Just wait about 15 years and we’ll see how ‘preposterous’ it can get when the 32-bit Unix timestamp rolls over. It’s going to be Y2K all over again.


Some OSs like OpenBSD have already implemented a 64-bit timestamp to account for this [0].

I am not sure about Linux.

I would think that this is a problem that would greatly affect older systems (like all the banks' mainframes... yikes!)

[0] https://undeadly.org/cgi?action=article;sid=20130813072244


I think Linux has adopted 64-bit timestamps on 32-bit systems as well by now.

Mainframes don't run Unix in the way we think of it, and the applications they run store timestamps in a different format (hence the panic about Y2K back in the day). I'm by no means an expert, but I think these people don't need to worry about Y2K38.


Yeah, I am versed in the COBOL world as much as the next guy (so not much at all), but I would sleep better knowing that the financial systems are safe from yet one more end-of-the-world crisis.


I heard some banks "fixed" the Y2K problem by shifting the offset, i.e. defining that year numbers from "00" to, say, "15" were interpreted as "2000" to "2015", giving them some time to fix the problem without the stress... ... and then doing nothing for a decade or so.

The financial world has not collapsed so far, so they must have found some way to deal with that. But I'm not sure I really want to know what "solution" they went for.


I was under the impression Linux is proofed against that already by now. Is 15 years time to prepare the rest not enough?


You think management now is going to worry about a problem 15 years down the track when they will no doubt be at a different company?


Just like with Y2K a lot of things are proofed already. But to avoid things falling over, everything has to be proofed. Not just the kernel, also file formats, file system formats, programming languages and libraries and applications.

That’s a big project with a lot of players and we won’t know if they all did their job right until the clock rolls over.

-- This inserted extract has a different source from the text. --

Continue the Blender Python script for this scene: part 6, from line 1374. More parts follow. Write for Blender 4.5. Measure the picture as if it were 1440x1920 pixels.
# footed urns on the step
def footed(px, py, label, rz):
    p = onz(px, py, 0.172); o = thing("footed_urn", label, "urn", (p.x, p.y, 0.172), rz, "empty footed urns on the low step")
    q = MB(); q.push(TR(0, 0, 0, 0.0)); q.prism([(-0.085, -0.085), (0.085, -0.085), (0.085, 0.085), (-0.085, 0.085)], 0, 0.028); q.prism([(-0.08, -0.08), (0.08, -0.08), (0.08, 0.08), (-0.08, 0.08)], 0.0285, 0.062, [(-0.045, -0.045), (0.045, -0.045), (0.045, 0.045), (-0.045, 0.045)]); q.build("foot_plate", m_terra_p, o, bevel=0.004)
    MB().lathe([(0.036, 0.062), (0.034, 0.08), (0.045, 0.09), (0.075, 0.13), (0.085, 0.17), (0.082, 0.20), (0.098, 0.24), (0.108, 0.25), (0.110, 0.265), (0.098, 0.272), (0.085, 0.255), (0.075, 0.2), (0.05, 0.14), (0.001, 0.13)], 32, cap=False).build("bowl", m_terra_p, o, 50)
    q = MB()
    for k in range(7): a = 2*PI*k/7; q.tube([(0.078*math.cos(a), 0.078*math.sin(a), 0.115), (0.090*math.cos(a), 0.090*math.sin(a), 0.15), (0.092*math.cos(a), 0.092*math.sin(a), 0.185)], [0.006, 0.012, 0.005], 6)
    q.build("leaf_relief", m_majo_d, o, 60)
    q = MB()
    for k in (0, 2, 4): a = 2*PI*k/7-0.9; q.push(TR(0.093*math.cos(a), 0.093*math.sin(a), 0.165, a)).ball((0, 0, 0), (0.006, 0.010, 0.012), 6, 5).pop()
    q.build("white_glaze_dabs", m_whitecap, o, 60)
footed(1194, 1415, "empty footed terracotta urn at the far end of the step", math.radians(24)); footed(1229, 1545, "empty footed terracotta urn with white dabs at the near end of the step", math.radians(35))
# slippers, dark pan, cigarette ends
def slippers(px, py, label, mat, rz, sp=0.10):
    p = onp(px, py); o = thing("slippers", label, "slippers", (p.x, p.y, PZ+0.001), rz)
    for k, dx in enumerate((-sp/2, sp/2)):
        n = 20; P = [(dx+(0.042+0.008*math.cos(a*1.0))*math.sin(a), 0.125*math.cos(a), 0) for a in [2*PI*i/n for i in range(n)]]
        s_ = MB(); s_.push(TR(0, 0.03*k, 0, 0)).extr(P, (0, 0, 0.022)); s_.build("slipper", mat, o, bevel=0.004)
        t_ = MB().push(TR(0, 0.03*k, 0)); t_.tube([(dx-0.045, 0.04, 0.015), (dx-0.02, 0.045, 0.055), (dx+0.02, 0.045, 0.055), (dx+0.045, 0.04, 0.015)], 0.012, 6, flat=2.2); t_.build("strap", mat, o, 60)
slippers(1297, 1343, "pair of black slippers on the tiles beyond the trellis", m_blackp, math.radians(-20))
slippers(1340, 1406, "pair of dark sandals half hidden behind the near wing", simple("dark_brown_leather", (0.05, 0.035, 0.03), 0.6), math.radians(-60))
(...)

As pointed out later in the thread, the code in question is checking for dates before 1975, and is actually likely triggering on a zeroed-out superblock in a filesystem somewhere.

More interesting, and not noticed here, is the discussion in that thread about how Sun mapped SCSI IDs around.


I remember Xbox 360s don't let you set a time beyond 2025. It will be interesting to see if Microsoft releases an update soon.


While my nostalgia bone is tickled fiercely by this picture, I wonder what is the appeal of running SunOS these days. NetBSD shoud work on that machine, too, and that would give you at least some modern features like a current OpenSSH, IPv6, an up to date software stack...


I used to contract for a company that did semiconductors and some of the clean room equipment was running ancient stuff on computers that live in a metal box attached to the equipment. I've seen Solaris 2.5.1 x86, I've seen windows 95, some of them run weird flavors of windows server 2003 SP1, and all of them need to be connected to the network but no, you cannot update them because the support contract for the machine says if you break something you're out a mil or two.

I would have loved to tell them to go to hell and install sane software but obviously that wasn't my call to make and even so the reason the manufacturer doesn't update the OS is that the guy who wrote the drivers left 15 years ago


That kind of story also tickles my nostalgia bone heavily, but I see how up close it's a nightmare. I've seen, less than ten years ago, an industrial plant where the SCADA boxes were running NT 4.0, with plans - plans! - to eventually upgrade to Windows XP, hopefully before the hardware died. Part of the software stack ran on an ancient version of QNX, running several DOS applications on several terminals concurrently. (My guess is that QNX being a RTOS allows it to handle multiple instances of the quasi-realtime DOS application gracefully.) The hardware interface to the SCADA system was a proprietary ISA card that is no longer being built, and of course there is no replacement for PCI or PCIe. The licensing dongle is attached to the parallel port, and the way the software talks to it is so peculiar it has to be a "real" parallel port, a USB-to-parallel adapter does not work (at least not reliably enough to be useful). At least none of these machines were connected to the Internet.

If any of that had been my problem, it would have given me nightmares at the very least, and probably driven me mad. But since that wasn't the case, I just enjoyed the nostalgic and quirky setup. Not something I got to see every day, that's for sure.